--- START RECORD EXTRACTS ---
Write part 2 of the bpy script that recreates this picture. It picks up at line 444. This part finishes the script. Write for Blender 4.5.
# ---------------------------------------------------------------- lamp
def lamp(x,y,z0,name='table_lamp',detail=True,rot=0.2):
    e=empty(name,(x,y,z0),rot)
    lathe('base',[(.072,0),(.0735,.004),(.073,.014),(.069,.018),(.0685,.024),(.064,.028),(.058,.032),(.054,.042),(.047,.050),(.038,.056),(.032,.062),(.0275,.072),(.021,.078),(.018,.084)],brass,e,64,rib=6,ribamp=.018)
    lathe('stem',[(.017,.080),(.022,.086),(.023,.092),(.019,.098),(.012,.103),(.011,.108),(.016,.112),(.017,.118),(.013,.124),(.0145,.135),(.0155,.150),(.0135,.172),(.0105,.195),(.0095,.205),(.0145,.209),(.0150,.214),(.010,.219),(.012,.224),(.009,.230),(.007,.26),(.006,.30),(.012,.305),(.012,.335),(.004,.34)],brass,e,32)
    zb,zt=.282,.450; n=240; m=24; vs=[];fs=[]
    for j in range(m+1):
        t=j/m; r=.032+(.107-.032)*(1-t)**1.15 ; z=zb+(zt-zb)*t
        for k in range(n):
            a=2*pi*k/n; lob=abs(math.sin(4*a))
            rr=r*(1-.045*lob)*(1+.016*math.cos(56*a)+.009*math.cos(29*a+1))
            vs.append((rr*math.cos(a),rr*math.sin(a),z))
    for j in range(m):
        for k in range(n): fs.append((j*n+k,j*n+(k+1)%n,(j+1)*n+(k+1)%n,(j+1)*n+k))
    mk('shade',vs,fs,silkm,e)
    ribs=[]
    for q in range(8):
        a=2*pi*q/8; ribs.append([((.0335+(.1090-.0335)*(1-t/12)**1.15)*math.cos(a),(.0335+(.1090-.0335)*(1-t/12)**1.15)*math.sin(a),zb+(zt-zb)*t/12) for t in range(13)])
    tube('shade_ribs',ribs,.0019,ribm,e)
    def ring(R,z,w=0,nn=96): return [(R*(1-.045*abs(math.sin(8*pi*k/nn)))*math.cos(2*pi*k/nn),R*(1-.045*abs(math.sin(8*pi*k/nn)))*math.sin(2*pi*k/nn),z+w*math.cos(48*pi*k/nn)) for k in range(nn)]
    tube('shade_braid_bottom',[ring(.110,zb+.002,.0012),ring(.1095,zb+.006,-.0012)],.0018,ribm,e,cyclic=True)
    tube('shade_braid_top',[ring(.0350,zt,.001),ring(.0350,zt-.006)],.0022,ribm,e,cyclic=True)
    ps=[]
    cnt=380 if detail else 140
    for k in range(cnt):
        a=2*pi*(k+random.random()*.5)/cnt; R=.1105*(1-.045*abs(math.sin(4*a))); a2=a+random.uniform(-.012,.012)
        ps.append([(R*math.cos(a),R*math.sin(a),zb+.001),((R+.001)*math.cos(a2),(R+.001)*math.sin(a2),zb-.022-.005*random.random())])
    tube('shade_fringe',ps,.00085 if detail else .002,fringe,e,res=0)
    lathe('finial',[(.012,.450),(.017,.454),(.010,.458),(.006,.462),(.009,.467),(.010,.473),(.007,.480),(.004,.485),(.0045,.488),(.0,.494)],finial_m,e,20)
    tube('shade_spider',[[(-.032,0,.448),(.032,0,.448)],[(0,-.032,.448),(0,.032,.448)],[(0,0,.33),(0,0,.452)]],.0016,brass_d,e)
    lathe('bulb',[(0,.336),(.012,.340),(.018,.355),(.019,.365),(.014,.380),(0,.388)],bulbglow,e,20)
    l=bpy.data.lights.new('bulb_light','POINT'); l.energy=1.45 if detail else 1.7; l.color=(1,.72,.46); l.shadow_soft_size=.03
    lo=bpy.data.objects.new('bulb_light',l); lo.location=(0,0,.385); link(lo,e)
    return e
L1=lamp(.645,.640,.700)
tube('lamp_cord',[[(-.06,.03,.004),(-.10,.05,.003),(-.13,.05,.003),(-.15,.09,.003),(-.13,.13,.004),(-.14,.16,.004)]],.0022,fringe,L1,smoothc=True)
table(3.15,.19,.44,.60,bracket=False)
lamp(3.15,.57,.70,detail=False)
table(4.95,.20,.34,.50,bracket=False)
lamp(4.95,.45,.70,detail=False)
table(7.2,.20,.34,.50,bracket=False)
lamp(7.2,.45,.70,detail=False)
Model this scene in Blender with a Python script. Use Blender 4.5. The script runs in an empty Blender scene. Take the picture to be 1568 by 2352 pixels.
--- END RECORD EXTRACTS ---
Every line containing the string "this" must be listed.

Write part 2 of the bpy script that recreates this picture. It picks up at line 444. This part finishes the script. Write for Blender 4.5.
Model this scene in Blender with a Python script. Use Blender 4.5. The script runs in an empty Blender scene. Take the picture to be 1568 by 2352 pixels.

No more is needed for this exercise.